* **BRIEF**
Exactly reproduce the lines from the line containing "(.05, .052, .048), .6), dr, .003)" to the end of the data below, inclusive, and nothing else.

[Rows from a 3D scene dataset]
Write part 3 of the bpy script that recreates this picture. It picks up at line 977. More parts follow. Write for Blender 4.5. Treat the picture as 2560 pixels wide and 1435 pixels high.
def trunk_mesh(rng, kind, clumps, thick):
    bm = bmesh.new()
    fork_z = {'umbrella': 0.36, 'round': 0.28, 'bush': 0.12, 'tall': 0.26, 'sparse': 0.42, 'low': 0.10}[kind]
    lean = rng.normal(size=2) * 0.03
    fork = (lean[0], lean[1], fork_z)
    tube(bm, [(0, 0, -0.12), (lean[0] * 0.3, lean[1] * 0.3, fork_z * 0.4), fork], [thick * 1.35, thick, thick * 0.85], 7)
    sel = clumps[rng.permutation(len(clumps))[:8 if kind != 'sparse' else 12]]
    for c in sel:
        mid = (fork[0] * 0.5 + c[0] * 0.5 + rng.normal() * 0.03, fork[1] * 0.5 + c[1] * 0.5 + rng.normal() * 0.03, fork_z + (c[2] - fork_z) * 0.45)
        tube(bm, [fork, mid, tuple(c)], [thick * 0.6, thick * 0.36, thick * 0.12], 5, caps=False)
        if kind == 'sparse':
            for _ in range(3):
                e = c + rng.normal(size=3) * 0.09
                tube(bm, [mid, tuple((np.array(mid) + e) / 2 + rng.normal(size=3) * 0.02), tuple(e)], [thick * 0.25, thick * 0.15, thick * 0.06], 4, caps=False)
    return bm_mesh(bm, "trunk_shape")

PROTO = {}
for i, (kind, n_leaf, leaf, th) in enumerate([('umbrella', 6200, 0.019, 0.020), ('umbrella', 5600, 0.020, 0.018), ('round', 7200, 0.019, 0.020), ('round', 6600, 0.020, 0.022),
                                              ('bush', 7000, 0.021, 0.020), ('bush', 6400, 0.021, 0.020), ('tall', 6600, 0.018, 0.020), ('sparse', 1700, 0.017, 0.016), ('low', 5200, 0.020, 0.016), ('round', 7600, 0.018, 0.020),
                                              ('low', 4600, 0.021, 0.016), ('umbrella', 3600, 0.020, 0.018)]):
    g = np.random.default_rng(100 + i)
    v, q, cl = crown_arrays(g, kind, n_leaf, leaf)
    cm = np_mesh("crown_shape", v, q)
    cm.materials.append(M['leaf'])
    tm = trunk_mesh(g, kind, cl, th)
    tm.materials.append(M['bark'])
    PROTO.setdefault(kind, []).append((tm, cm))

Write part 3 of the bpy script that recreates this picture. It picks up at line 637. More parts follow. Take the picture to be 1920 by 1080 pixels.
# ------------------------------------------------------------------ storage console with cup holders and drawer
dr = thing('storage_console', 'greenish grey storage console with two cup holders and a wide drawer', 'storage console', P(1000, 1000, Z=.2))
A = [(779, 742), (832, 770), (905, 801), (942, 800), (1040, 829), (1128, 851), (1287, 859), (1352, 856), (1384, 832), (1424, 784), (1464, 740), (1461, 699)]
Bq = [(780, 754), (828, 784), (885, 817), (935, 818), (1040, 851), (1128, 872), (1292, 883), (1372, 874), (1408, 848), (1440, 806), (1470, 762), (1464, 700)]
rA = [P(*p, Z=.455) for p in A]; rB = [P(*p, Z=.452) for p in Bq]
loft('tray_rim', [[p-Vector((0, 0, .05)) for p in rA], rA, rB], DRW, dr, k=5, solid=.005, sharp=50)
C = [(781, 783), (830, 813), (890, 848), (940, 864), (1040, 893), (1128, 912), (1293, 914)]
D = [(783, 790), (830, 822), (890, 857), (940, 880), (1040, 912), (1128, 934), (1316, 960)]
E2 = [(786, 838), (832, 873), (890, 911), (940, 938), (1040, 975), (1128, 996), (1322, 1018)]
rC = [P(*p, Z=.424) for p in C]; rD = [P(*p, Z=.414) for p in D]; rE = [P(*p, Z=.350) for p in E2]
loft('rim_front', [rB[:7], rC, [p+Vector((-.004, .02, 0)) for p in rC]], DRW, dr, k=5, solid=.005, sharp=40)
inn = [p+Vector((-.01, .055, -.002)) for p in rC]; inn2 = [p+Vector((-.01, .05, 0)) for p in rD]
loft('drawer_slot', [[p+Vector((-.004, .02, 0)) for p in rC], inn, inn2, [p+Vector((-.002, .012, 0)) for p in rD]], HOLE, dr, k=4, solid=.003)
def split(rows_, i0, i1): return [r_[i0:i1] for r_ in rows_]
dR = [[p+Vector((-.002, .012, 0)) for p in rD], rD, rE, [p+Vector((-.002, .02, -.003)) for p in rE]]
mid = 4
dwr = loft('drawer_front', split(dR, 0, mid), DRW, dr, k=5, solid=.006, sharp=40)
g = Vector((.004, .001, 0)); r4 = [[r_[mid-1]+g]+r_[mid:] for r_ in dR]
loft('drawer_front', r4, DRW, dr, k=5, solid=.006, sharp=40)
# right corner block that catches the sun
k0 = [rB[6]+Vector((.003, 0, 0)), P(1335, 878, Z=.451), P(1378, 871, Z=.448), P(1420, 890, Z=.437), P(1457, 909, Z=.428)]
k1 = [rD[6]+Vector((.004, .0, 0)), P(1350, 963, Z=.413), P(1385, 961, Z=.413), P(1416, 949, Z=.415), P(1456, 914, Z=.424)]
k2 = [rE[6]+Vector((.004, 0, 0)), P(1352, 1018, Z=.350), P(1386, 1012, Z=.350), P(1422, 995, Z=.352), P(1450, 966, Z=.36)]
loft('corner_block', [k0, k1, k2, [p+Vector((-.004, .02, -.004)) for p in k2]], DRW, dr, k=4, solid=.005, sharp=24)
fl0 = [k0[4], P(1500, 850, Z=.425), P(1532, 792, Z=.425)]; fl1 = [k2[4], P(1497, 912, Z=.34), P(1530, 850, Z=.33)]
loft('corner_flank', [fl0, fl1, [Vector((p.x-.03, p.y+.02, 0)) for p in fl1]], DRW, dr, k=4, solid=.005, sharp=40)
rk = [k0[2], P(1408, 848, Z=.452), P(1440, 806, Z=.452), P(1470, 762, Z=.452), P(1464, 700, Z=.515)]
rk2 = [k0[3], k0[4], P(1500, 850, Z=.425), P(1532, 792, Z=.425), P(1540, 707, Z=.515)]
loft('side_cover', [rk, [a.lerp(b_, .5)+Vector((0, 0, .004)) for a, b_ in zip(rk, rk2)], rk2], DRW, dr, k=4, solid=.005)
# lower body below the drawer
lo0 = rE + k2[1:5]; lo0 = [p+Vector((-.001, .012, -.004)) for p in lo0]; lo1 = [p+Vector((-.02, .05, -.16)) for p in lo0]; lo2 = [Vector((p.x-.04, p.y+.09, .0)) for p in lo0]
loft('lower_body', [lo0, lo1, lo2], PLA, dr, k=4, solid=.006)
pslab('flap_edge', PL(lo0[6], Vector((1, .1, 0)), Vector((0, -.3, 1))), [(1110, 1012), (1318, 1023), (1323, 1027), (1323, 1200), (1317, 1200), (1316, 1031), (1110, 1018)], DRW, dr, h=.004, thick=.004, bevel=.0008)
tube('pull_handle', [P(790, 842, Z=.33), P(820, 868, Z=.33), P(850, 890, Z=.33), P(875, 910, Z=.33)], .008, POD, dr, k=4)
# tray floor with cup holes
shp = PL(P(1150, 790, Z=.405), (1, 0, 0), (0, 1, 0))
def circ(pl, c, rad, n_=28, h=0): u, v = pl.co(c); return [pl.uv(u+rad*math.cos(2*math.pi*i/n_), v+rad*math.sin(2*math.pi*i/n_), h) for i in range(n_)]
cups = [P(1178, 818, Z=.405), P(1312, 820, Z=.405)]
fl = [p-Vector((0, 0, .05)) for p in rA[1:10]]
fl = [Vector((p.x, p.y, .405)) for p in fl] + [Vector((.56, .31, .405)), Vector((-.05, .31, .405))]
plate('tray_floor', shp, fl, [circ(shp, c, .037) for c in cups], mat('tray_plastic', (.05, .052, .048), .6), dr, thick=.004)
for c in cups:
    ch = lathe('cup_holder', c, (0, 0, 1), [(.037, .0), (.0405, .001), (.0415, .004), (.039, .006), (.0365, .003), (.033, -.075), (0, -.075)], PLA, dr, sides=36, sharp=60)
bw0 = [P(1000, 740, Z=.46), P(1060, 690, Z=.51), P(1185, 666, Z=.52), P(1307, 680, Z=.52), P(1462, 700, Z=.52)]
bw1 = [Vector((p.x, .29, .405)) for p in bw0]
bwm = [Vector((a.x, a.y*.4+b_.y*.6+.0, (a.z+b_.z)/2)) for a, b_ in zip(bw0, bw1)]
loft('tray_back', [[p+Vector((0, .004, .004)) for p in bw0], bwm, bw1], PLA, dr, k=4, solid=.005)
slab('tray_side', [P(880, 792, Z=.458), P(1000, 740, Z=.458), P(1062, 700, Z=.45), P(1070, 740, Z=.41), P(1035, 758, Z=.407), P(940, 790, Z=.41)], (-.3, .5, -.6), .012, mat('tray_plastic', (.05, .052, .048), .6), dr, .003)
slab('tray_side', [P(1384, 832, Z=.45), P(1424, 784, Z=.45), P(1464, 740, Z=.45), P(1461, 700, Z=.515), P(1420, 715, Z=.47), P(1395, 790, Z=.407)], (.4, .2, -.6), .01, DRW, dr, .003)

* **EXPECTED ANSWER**
slab('tray_side', [P(880, 792, Z=.458), P(1000, 740, Z=.458), P(1062, 700, Z=.45), P(1070, 740, Z=.41), P(1035, 758, Z=.407), P(940, 790, Z=.41)], (-.3, .5, -.6), .012, mat('tray_plastic', (.05, .052, .048), .6), dr, .003)
slab('tray_side', [P(1384, 832, Z=.45), P(1424, 784, Z=.45), P(1464, 740, Z=.45), P(1461, 700, Z=.515), P(1420, 715, Z=.47), P(1395, 790, Z=.407)], (.4, .2, -.6), .01, DRW, dr, .003)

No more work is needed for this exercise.